В Париже мы переехали на другую квартиру, Марина Ивановна тоже переехала, и мы очутились живущими в парижском окраинном районе. Иссиле-Мулино совсем недалеко друг от друга. Моя мать и Марина Ивановна получили возможность часто видеться и навещать друг друга. Их взаимная симпатия переросла в крепкую дружбу. Мои братья тоже много общались с Мариной Ивановной — когда у них возникало какое-нибудь затруднение, когда они искали дружеского совета или критики того или другого своего намерения, мать всегда говорила: идите к Марине Ивановне, поговорите с нею. Анна Ильинична безгранично уважала Цветаеву, верила ей, преклонялась перед ее умом и эрудицией. Сама очень умная и образованная, моя мать могла часами беседовать с Мариной Ивановной. Было интересно смотреть со стороны на этих двух необыкновенных женщин, — окруженные клубами синевато-серого табачного дыма, внешностью очень непохожие друг на друга, ничего не замечая вокруг, они увлеченно разговаривали на самые разные темы, не имевшие ничего общего с повседневной жизнью, настолько далекие от нее и абстрактные, что, прислушавшись, я часто не понимала ни слова.

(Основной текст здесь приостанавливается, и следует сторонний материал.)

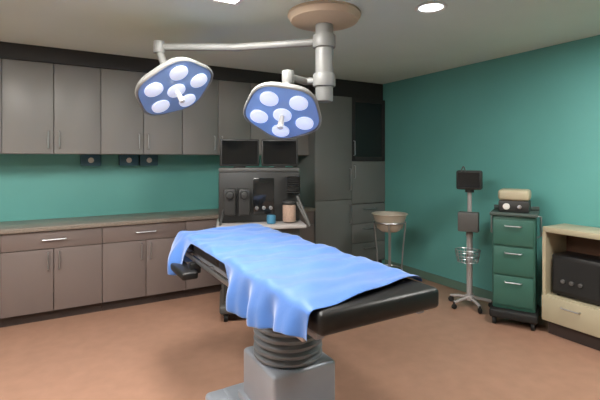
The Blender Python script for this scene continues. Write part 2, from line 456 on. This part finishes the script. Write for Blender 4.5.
MB().tube(arc(lambda t: (-.07 + .04 * t, -.08, 1.42 + .05 * math.sin(t * PI))) , .006, 8).build('carry_handle', 'machine2', mo)
# wire basket
bk = MB()
for z, r in ((.50, .10), (.56, .11), (.62, .12)):
    bk.tube(arc(lambda t: (r * math.cos(t * 2 * PI), -.14 + r * .8 * math.sin(t * 2 * PI), z), 28), .004, 6)
for k in range(16):
    a = 2 * PI * k / 16
    bk.tube([(.10 * math.cos(a), -.14 + .08 * math.sin(a), .50), (.12 * math.cos(a), -.14 + .096 * math.sin(a), .62)], .003, 6)
for k in range(-3, 4): bk.tube([(k * .028, -.14 - .075 * math.sqrt(1 - (k / 3.6) ** 2), .50), (k * .028, -.14 + .075 * math.sqrt(1 - (k / 3.6) ** 2), .50)], .003, 6)
bk.build('wire_basket', 'steel', ms)

# ------------------------------------------------------------------ dark green trolley
gt = thing('equipment_trolley', 'narrow dark green trolley with black wheels and a cream-lidded device on top', 'trolley', (-.34, -2.80, 0), math.radians(-62))
MB().box(-.20, -.20, .07, .20, .18, .15, .02, 3).build('base', 'rubber', gt)
for sx in (-.16, .16):
    for y in (-.15, .13):
        MB().cyl((sx - .015, y, .04), (sx + .015, y, .04), .04, n=18, bev=.005).box(sx - .02, y - .014, .05, sx + .02, y + .014, .075).build('castor', 'rubber', gt)
MB().box(-.18, -.14, .15, .18, .16, 1.02, .015).build('cabinet_body', 'green', gt)
for k, (z0, z1) in enumerate(((.19, .46), (.48, .73), (.75, .98))):
    dw = MB().box(-.165, -.158, z0, .165, -.139, z1, .006).build('drawer', 'green', gt)
    handle_h(-.07, .07, -.157, z1 - .05).build('handle', 'steel', dw)
MB().box(-.20, -.17, 1.02, .20, .17, 1.05, .008).box(-.20, .15, 1.05, .20, .17, 1.09, .006).build('top_tray', 'greygreen', gt)
for sx in (-1, 1):
    MB().tube([(sx * .18, .10, .8), (sx * .215, .10, .82), (sx * .215, .10, 1.0), (sx * .18, .10, 1.01)], .009, 8).build('push_handle', 'steel', gt)
dv = thing('suction_device', 'small device with dark front and cream lid, on the dark green trolley', 'medical device', (-.34, -2.80, 1.051), math.radians(-62))
MB().box(-.13, -.12, .0, .13, .12, .11, .015).build('housing', 'machine', dv)
MB().box(-.135, -.125, .11, .135, .125, .21, .03, 3).build('lid', 'cream', dv)
MB().cyl((-.06, -.118, .055), (-.06, -.135, .055), .03, n=22, bev=.004).build('gauge', 'white', dv)
MB().cyl((.05, -.118, .055), (.05, -.14, .055), .018, n=18, bev=.003).build('knob', 'steel', dv)

# ------------------------------------------------------------------ cream open cabinet at the right edge
cc = thing('open_cabinet', 'low cream cabinet with an open brown niche, against the teal wall at the right edge', 'cabinet', (-.02, -3.08, 0))
D, LN, T = .35, 1.0, .03           # depth (x), length (-y)
b = MB().box(-D, -LN, .90, 0, 0, .95, .008).box(-D, -T, .12, 0, 0, .90).box(-D, -LN, .12, 0, -LN + T, .90)
b.box(-D, -LN + T, .12, 0, -T, .15).box(-D, -LN + T, .32, 0, -T, .35).box(-D, -.52, .35, -.02, -.49, .90)
b.build('carcase', 'cream', cc)
MB().box(-.012, -LN + T, .15, 0, -T, .90).build('back_panel', 'brown', cc, label='brown back panel')
for k in range(2):
    y1 = -.004 - k * .498
    dw = MB().box(-D - .02, y1 - .49, .125, -D - .001, y1, .34, .004).build('drawer', 'cream', cc)
    MB().tube([(-D - .019, y1 - .32, .28), (-D - .045, y1 - .315, .28), (-D - .045, y1 - .175, .28), (-D - .019, y1 - .17, .28)], .006, 8).build('handle', 'steel', dw)
MB().box(-D + .04, -LN + .03, 0, -.02, -.03, .12).build('plinth', 'plinth', cc)
def bdev(y, lab, w):
    t = thing('device_box', lab, 'medical device', (-.20, y, .351), -PI / 2)
    MB().box(-w / 2, -.13, .012, w / 2, .13, .36, .012).build('housing', 'black', t)
    MB().box(-w / 2 + .02, -.134, .05, w / 2 - .02, -.129, .33).build('front_panel', 'rubber', t)
    for x in (-.1, -.03, .04): MB().cyl((x, -.133, .14), (x, -.15, .14), .018, n=18, bev=.003).build('knob', 'machine2', t)
    for x in (-w / 2 + .04, w / 2 - .04):
        for y_ in (-.09, .09): MB().cyl((x, y_, 0), (x, y_, .014), .015, n=14).build('foot', 'rubber', t)
bdev(-3.08 - .26, 'black device box with knobs in the niche of the cream cabinet', .40)

# ------------------------------------------------------------------ basin stand
bs = thing('basin_stand', 'wheeled stand with cream basin between the tall cabinet and the teal wall', 'basin stand', (-.68, -1.44, 0))
lg = MB()
lg.tube(arc(lambda t: (.185 * math.cos(t * 2 * PI), .185 * math.sin(t * 2 * PI), .80), 40), .009, 8)
lg.tube(arc(lambda t: (.14 * math.cos(t * 2 * PI), .14 * math.sin(t * 2 * PI), .25), 36), .007, 8)
lg.build('ring', 'steel', bs)
for k in range(4):
    a = PI / 4 + k * PI / 2
    MB().tube([(.185 * math.cos(a), .185 * math.sin(a), .80), (.15 * math.cos(a), .15 * math.sin(a), .45), (.14 * math.cos(a), .14 * math.sin(a), .25), (.20 * math.cos(a), .20 * math.sin(a), .06)], .009, 8).build('leg', 'steel', bs)
    c = Vector((.20 * math.cos(a), .20 * math.sin(a), .028)); d = Vector((-math.sin(a), math.cos(a), 0)) * .012
    MB().cyl(c - d, c + d, .028, n=18, bev=.004).cyl(c + Vector((0, 0, .015)), c + Vector((0, 0, .04)), .008, n=10).build('castor', 'rubber', bs)
ba = MB().lathe([(0, 0), (.10, 0), (.15, .04), (.172, .12), (.20, .20), (.215, .205), (.213, .212), (.195, .21), (.166, .12), (.143, .045), (.095, .008), (0, .008)], n=40).build('basin', 'basin', None)
ba.location = (-.68, -1.44, .69)
tag(ba, 'cream plastic basin held in the wheeled ring stand beside the tall cabinets', 'basin')

# ------------------------------------------------------------------ ceiling lights
def panel(x, y, label, w=.6, d=.6):
    t = thing('ceiling_light', label, 'ceiling light', (x, y, H), 0, 'recessed ceiling light panels')
    MB().box(-w / 2 - .03, -d / 2 - .03, -.012, w / 2 + .03, -d / 2, 0).box(-w / 2 - .03, d / 2, -.012, w / 2 + .03, d / 2 + .03, 0) \
        .box(-w / 2 - .03, -d / 2, -.012, -w / 2, d / 2, 0).box(w / 2, -d / 2, -.012, w / 2 + .03, d / 2, 0).build('frame', 'white', t)
    MB().box(-w / 2, -d / 2, -.008, w / 2, d / 2, 0).build('diffuser', 'panel', t)
for (x, y, l) in ((-5.0, -2.35, 'lit square ceiling panel in front of the left end of the worktop'),
                  (-3.35, -2.78, 'lit square ceiling panel beside the left surgical lamp, at the top edge of the photo'),
                  (-1.3, -4.2, 'lit square ceiling panel over the cream cabinet by the right wall'),
                  (-4.3, -3.95, 'lit square ceiling panel left of the foot of the operating table')):
    panel(x, y, l)
dl = thing('downlight', 'small round recessed downlight in the ceiling right of the lamp column', 'ceiling light', (-1.80, -3.10, H))
MB().lathe([(.085, 0), (.11, 0), (.115, -.006), (.10, -.012), (.085, -.006)], n=36).build('rim', 'white', dl)
MB().lathe([(0, -.004), (.086, -.004), (.086, 0), (0, 0)], n=36).build('lens', 'downlight', dl)

# ------------------------------------------------------------------ world, camera, view
w = bpy.data.worlds.new('World'); S.world = w; w.use_nodes = True
w.node_tree.nodes['Background'].inputs['Color'].default_value = (.05, .05, .05, 1)
cam = bpy.data.cameras.new('Camera'); co = bpy.data.objects.new('Camera', cam); COL.objects.link(co)
co.location = (-4.13, -5.23, 1.55)
co.rotation_euler = (PI / 2, 0, -math.atan2(.504, .864))
cam.sensor_width = 36; cam.lens = 36 * 420 / 600; cam.shift_y = -41 / 600
cam.clip_start = .05
S.camera = co
S.view_settings.view_transform = 'Standard'; S.view_settings.look = 'None'
S.view_settings.gamma = 1; S.view_settings.use_curve_mapping = False
S.view_settings.exposure = -.06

Квартирка у Марины Цветаевой была, без преувеличения, нищенской. Деревянная мрачная лестница, какие-то две темные комнатушки, темная кухня со скошенным потолком в чаду арахисового масла, на котором всегда что-то жарилось. Помню, раз Марина Ивановна позвала нас — братьев и меня — на блины. По темной, кривой лестнице, где пахло кошками и помойным ведром, мы вошли на кухню и чинно уселись у стола, на котором было расставлено угощение: соленая селедочная икра и молоки — на саму селедку денег не было, сметана, вернее подобие ее, сделанное из творога, разбавленного молоком, и стопка румяных поджаристых блинов. Сначала мы стеснялись, но Алечка, искусно жарившая блины, раскрасневшаяся и улыбающаяся, была так мила, Марина Ивановна так радушно угощала нас, что мы перестали дичиться и с отменным аппетитом принялись за еду. Все было необыкновенно вкусно.
Тут в строгой, «морской» Марине Ивановне, которой я боялась, вдруг проглянула простая радушная русская женщина, глаза которой лучились теплотой и ласковым вниманием к гостям. К одухотворенному, несколько абстрактному и космополитическому ее образу вдруг прибавился теплый земной штрих, показавший, насколько глубокой русской душой обладала эта женщина, с детства покоренная утонченными произведениями изящной французской литературы и поэзии.